Exasperated, in order to finally get some peace and quiet, late one night, half-asleep his Rebbe blurted out “You should be the richest in the land.”

It did not take long that he became the richest in the whole country – literally from rags to riches.

It did not take long for him to acclimate to his new high station in life – the ultimate fineshmecker.

He would not touch food not served on the most expensive china dishes or drink from anything that was not from the most expensive Austrian crystal goblets. Food had to be haute cuisine – the most gourmet.

He socialized only with the rich and famous.

His children grew up in opulence, in the lap of luxury.

At some point his only son reached the age of shidduchim.

Every girl the shadchan suggested, he would ask the references only one question: “Is her family in our league?”

Shidduchim did not go well for this boy – no family was good enough and no girl was ever good enough for his son who was tall, handsome, smart, a baal midos, loved to learn Torah and could afford to stay in learning.

When his son turned 23, a wagon ran him over and both legs had to be amputated.

With all the father’s money, no one would marry this boy, with the exception of a girl from a very very poor family. She could not afford a dress but walked around in rags.
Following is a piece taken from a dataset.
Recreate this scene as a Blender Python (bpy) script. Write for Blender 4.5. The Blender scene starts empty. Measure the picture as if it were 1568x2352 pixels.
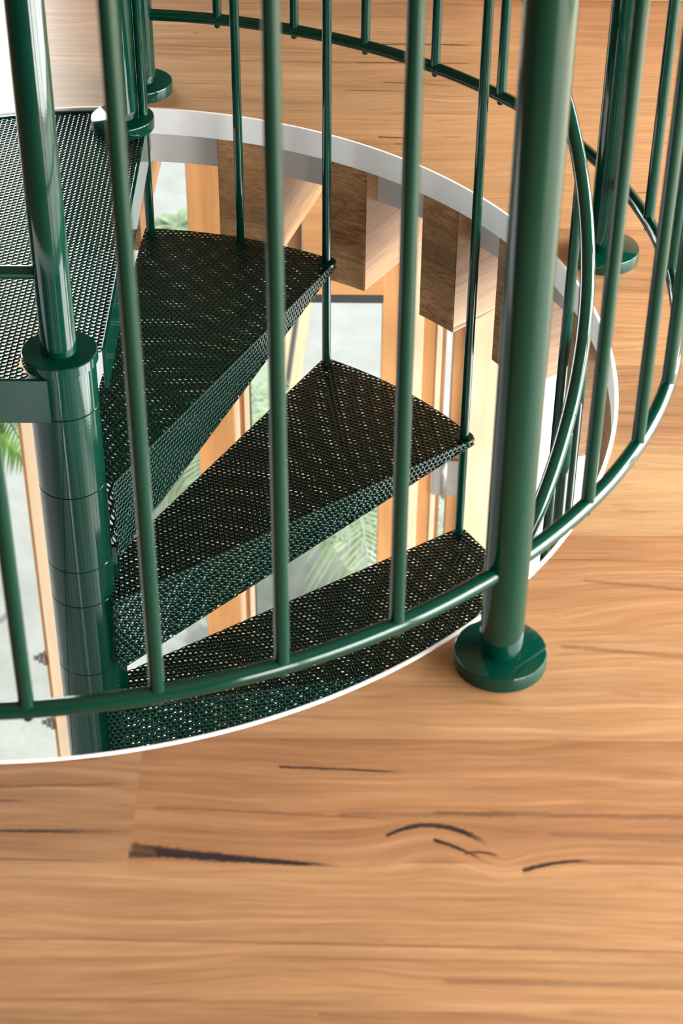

With no alternative, he married his only son to this poor girl.

With his newfound arrogance he barged in to the Rebbe’s study at night and demanded to know why Hashem was so cruel to him – to take his only son and have both legs amputated.
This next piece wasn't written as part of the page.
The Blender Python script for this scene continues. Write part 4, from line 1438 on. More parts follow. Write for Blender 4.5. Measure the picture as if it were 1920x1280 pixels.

The Rebbe unfazed by his arrogance and rage answered, “You are the one who is responsible for your son’s lost legs!”

“What? Me? What did I do to cause this terrible tragedy – to see my son a vegetable – no- worse than a vegetable, a vegetable feels no pain – my son is in constant pain!”
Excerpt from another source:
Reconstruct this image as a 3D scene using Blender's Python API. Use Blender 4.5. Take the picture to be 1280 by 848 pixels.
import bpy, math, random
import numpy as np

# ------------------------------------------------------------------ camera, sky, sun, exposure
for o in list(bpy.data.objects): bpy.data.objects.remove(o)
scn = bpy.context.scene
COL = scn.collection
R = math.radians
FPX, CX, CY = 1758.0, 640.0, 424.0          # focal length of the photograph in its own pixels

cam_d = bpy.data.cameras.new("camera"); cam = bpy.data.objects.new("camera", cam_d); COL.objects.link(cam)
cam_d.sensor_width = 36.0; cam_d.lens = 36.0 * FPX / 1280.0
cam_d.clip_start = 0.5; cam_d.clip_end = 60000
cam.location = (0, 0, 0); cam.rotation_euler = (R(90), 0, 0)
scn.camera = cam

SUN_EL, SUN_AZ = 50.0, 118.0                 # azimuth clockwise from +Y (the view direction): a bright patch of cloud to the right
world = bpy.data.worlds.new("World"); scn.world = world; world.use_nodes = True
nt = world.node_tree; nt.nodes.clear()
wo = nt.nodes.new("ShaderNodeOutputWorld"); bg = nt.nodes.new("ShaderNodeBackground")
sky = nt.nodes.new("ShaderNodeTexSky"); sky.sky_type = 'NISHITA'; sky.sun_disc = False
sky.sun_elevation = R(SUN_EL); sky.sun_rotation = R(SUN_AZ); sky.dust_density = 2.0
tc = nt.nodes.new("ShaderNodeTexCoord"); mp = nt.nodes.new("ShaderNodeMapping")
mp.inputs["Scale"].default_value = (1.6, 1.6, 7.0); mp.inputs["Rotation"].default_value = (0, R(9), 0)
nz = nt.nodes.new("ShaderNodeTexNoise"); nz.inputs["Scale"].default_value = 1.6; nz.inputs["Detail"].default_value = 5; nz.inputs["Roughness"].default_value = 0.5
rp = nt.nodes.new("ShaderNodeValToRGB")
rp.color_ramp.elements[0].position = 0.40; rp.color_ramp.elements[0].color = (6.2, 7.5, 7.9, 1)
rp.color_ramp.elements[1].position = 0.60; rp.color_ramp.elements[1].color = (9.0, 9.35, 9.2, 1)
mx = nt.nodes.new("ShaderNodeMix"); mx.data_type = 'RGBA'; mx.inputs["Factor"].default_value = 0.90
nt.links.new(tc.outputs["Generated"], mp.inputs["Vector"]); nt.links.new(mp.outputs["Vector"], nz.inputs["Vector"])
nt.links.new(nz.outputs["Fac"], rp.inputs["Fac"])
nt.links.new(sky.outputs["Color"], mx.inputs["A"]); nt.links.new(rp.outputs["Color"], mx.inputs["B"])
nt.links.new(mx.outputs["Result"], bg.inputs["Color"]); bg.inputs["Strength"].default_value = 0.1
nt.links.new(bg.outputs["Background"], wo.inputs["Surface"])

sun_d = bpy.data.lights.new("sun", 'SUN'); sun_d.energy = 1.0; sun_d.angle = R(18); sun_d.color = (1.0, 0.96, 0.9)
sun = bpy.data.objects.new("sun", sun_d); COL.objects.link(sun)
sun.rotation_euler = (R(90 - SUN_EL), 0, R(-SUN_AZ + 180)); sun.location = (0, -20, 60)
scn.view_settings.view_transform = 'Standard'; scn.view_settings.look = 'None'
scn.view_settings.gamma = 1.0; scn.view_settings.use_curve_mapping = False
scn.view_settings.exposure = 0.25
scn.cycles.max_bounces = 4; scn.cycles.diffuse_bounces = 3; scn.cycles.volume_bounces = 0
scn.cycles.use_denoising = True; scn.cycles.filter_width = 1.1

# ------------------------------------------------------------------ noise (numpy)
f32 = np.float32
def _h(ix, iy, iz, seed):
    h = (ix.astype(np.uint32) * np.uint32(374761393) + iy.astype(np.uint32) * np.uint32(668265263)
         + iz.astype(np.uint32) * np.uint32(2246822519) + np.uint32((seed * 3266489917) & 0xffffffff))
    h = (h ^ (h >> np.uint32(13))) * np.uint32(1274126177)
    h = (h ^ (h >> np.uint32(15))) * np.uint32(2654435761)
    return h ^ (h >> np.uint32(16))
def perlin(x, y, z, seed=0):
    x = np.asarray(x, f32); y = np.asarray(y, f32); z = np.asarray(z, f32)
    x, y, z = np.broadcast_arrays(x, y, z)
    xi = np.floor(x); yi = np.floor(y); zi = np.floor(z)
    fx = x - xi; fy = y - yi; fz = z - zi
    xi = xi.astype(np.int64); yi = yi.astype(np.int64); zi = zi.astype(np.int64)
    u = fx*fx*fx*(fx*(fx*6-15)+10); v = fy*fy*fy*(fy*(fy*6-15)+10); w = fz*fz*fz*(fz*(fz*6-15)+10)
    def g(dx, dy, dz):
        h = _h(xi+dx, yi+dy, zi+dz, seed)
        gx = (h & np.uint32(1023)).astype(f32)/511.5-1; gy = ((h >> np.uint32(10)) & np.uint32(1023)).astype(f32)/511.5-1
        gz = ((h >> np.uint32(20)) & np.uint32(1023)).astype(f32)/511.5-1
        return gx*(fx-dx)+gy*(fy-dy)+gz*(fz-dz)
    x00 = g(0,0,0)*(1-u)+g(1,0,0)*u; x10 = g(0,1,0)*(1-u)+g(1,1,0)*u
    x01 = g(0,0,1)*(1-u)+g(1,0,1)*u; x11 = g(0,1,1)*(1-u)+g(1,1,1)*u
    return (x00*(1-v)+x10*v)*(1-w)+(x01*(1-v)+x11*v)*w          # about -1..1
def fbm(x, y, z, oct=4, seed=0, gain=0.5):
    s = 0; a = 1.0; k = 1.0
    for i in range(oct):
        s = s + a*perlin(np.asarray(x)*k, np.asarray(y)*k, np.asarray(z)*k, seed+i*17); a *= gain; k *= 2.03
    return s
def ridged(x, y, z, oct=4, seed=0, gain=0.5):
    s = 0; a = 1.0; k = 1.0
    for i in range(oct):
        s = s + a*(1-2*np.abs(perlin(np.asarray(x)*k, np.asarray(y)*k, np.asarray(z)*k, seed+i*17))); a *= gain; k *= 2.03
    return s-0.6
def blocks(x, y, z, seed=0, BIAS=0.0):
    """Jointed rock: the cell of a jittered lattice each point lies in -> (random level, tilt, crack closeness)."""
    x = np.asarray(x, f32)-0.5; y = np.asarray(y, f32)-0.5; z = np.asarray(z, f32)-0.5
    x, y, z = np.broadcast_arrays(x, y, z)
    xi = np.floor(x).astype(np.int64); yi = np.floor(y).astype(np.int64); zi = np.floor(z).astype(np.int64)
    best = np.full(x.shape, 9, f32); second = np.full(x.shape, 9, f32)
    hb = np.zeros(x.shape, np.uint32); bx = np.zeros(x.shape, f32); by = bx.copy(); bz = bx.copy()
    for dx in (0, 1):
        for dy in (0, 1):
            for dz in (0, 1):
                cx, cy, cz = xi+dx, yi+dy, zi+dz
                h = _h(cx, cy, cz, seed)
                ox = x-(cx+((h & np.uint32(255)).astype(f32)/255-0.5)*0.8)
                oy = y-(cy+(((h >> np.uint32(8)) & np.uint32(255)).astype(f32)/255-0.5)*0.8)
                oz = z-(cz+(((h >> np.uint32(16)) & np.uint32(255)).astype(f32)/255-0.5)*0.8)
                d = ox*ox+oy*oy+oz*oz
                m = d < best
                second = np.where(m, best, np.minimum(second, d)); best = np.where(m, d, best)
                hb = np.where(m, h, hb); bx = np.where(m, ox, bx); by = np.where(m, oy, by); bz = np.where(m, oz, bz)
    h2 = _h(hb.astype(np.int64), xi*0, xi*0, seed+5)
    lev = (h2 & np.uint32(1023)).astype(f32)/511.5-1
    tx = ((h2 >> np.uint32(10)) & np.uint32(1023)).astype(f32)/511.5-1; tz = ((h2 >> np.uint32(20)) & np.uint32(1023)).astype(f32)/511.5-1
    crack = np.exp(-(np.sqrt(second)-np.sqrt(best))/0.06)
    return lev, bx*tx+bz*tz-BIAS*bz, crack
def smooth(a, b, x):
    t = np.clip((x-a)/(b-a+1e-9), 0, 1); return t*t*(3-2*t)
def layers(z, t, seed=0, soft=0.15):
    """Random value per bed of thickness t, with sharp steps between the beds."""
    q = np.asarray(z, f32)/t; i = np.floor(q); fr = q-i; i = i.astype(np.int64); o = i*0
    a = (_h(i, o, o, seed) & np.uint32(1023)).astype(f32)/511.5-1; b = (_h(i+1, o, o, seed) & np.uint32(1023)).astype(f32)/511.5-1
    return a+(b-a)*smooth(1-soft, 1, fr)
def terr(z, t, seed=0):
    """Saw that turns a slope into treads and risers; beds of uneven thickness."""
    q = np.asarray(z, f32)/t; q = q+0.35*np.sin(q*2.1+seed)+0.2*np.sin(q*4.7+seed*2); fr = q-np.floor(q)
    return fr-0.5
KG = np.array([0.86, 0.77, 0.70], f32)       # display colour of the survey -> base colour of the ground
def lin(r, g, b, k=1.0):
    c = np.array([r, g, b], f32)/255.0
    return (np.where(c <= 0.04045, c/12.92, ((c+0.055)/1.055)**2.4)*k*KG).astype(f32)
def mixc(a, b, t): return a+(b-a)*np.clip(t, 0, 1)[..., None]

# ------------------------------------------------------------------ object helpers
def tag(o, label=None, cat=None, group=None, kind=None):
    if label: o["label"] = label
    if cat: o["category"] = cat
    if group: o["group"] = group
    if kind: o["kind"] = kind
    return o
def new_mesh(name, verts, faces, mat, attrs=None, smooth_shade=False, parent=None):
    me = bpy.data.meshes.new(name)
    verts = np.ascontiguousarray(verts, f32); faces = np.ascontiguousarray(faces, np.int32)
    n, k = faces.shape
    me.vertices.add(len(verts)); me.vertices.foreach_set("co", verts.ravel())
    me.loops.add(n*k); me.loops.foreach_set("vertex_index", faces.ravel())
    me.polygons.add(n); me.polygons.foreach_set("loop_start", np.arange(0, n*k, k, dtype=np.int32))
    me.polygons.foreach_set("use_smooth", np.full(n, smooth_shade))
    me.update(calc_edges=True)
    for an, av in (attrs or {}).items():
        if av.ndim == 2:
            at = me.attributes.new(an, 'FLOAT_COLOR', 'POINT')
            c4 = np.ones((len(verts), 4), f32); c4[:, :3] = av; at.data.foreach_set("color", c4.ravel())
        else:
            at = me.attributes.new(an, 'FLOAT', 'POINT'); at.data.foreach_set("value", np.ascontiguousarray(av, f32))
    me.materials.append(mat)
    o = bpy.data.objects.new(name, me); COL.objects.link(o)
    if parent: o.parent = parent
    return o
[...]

To deflect his anger and distract him so that he can begin to see reason, the Rebbe began:

“Sit down. Let me tell you a vort from the Maharal.

Sometimes Hashem will take someone who does not deserve it – an absolute rasha and will make him very rich for one reason only – because his daughter is destined to marry a Talmud chacham. Without wealth, no talmid chacham, and certainly no talmid chacham who is a son of a talmid chacham, would consider her. But now that she comes to the marriage with a dowry enough to enable him to learn his whole life, he is made to be blind to her father’s faults and marries her.”

“What does this have to do with me? Are you calling me a Rasha? Explain!” he cried.

“You do not know cheshbonos shamayim!”

“Don’t you see? When you were so poor you could not afford clothing but dressed in rags, this girl who is living the same way was the perfect shidduch for your son. In fact, she was his bashert.”

“But No. You had to be rich. You had to become the baal gaiva fineshmecker that no family was ever good enough and no girl was good enough!”

“Had a shadchan suggested his bashert, this poor girl in rags, you would have laughed in the shadchan’s face.”

“So Hashem had to “make an adjustment” so that your son could marry his bashert.”

“A person does not on his own find his bashert. When it says Hashem is busy since the six days of creation making shidduchim, it is not just determining who is for whom. No that was determined before creation. To make the shidduch, Hashem has to turn the world upside down so that he can find her, wherever she is – no ocean is wide enough to keep them apart.”

“Be comforted in knowing that your son found his lost other half. He may have lost his legs, but he is now whole.”

“This shidduch, as tragic as it turned out, is from shamayim. And they are married le’shem shamayim. I guarantee you that his children will be tzadikim and talmidei chachanim. They are destined to be gedolim.”

“So the question in shomayim will be: ‘Are you in their league?'”

This Shidduch story was told to me. I do not have any source. If you know the source I will relay it with corrections. For dramatic effect, I embellished it a little. Ok Alot!